Protesters have no free-speech rights on Supreme Court front porch!
WASHINGTON (PNN) - August 28, 2015 - The Supreme Court is designated as the ultimate protector of constitutional rights, but the guarantee of protest and free speech ends on the steps to the plaza in front of the court’s grand marble temple, a unanimous federal appeals court panel ruled Friday.
Demonstrators are allowed on the sidewalk in front of the court but not any closer to the famous portico promising “Equal Justice Under Law,” three judges of the Fascist Police States of Amerika Court of Appeals for the District of Columbia Circuit decided.
The fight over where protesters get to protest has been going on for years.
The appeals court judges upheld a 1949 law that forbids demonstrations on the grounds of the high court, on the premise that protests at the court’s doorstep might lead to the perception that the justices are swayed by vox populi rather than the dictates of the law.
“Allowing demonstrations directed at the Court, on the Court’s own front terrace, would tend to yield the opposite impression: that of a Court engaged with - and potentially vulnerable to - outside entreaties by the public,” wrote FPSA Circuit Judge Sri Srinivasan, who argued often before the court as a lawyer and is sometimes mentioned as a future Supreme Court justice.

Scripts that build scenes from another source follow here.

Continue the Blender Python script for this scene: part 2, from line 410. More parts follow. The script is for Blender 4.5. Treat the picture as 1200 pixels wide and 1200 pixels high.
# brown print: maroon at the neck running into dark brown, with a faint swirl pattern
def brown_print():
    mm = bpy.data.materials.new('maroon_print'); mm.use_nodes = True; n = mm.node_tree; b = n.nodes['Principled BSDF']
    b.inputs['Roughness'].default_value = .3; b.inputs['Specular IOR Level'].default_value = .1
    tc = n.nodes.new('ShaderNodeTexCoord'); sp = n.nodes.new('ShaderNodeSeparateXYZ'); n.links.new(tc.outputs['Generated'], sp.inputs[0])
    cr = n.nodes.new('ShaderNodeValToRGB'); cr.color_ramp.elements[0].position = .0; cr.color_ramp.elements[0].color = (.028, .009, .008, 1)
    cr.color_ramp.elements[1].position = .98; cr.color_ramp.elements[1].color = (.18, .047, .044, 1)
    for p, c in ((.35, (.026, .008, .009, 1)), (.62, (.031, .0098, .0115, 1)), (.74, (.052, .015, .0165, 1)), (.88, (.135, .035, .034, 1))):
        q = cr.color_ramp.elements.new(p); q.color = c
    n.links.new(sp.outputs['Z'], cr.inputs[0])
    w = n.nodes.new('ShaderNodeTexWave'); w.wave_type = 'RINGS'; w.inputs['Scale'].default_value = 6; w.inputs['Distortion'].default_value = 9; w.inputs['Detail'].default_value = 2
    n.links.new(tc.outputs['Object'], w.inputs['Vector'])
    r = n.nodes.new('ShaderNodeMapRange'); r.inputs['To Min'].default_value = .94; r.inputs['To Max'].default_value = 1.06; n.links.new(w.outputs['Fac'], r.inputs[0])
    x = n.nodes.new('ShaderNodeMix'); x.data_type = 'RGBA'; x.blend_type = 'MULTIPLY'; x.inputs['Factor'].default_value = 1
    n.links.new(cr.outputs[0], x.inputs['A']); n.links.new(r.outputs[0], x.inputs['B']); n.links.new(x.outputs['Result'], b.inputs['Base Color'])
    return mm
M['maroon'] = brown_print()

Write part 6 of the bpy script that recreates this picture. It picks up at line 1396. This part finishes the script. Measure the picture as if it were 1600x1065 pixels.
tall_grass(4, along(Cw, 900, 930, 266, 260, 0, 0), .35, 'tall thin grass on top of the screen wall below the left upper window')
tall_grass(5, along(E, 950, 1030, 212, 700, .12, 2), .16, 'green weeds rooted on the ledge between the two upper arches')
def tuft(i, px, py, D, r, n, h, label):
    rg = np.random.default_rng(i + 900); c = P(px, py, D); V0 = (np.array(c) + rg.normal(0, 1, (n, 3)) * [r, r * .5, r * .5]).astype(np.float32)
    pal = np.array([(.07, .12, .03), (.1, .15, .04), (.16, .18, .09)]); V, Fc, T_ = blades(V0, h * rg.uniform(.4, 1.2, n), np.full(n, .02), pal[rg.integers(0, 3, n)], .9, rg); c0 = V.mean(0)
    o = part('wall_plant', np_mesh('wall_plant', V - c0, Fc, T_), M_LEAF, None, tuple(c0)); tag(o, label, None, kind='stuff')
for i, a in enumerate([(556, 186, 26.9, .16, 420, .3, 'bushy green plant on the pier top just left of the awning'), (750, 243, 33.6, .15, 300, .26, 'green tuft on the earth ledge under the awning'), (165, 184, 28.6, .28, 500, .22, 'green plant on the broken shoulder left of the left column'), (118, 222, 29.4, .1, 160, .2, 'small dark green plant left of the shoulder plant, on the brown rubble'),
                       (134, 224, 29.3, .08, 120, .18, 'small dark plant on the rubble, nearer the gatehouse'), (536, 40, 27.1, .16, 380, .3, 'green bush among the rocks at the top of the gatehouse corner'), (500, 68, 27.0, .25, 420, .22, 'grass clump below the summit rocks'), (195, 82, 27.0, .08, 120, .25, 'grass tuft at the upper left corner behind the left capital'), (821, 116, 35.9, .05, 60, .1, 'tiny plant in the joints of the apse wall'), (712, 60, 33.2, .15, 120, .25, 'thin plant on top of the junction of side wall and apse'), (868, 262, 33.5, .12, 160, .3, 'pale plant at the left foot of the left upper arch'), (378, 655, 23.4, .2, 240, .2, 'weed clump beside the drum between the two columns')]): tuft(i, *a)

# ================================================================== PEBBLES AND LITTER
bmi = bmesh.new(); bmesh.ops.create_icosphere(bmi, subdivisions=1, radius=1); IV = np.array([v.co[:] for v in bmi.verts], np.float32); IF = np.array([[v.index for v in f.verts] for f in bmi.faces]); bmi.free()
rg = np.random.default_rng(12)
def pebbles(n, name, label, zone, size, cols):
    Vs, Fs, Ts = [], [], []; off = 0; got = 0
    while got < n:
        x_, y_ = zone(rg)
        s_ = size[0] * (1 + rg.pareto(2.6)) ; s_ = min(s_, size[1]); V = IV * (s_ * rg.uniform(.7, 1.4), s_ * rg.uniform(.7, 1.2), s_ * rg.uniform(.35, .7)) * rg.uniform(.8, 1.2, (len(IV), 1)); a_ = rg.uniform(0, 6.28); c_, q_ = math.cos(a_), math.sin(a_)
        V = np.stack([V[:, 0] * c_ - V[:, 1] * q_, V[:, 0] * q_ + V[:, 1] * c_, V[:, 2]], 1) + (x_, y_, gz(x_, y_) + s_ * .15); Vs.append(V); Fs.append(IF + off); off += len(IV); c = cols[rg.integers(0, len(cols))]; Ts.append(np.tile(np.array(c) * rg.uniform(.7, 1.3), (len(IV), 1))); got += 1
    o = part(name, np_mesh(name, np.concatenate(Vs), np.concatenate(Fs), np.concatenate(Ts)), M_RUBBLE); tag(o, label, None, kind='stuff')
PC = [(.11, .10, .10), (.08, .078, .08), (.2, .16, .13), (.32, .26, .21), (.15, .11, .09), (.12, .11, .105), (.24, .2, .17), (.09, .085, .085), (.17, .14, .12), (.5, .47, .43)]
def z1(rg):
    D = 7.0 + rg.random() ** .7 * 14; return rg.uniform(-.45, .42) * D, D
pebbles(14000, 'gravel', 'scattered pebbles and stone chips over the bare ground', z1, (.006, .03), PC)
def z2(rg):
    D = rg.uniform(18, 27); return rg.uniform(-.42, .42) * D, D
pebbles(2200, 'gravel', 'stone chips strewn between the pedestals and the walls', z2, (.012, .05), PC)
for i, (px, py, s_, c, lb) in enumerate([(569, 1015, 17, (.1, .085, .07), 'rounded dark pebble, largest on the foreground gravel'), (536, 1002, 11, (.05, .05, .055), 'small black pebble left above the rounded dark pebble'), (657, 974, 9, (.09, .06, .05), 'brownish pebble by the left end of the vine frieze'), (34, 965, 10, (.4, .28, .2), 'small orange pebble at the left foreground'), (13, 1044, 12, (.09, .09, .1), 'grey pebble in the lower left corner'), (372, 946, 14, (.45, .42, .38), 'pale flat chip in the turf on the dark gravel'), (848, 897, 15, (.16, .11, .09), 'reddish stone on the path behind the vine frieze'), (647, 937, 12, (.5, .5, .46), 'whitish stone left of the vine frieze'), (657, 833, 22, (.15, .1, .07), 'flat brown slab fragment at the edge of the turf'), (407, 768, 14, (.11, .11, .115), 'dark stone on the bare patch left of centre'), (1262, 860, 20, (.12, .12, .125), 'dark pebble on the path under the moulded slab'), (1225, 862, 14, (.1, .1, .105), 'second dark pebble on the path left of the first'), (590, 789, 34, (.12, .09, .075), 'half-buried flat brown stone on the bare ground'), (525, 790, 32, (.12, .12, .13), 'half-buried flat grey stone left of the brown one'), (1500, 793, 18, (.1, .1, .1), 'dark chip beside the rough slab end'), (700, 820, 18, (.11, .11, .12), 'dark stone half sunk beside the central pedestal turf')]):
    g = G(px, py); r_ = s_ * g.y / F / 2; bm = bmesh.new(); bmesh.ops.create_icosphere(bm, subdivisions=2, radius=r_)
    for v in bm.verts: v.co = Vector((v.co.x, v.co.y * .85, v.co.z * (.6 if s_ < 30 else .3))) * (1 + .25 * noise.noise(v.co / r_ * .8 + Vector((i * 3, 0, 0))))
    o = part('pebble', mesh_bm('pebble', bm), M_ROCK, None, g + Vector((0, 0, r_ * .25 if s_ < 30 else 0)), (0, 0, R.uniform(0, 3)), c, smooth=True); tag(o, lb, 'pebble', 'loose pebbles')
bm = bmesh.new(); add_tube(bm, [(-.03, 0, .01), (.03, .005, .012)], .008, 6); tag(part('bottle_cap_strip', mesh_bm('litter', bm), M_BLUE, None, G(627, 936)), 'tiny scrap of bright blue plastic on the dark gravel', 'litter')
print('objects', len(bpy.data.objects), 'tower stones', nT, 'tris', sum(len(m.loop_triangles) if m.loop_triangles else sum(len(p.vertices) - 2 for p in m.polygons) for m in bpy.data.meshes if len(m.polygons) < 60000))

On days when controversial cases are argued and decided, the 50-foot-wide sidewalks surrounding the court are filled with chanting, flag-waving, bullhorn-toting protesters of all stripes. The Supreme Court itself, in 1983, ruled that these sidewalks - on First Street NE, just across from the Capitol - are open for protests.
But demonstrators are not allowed any closer. The court in its 1983 decision did not address the protest restrictions on the court’s grounds, which include the 252-by-98-foot oval marble plaza, with its fountains, benches, flagpoles and steps leading to the court’s iconic, six-ton bronze doors.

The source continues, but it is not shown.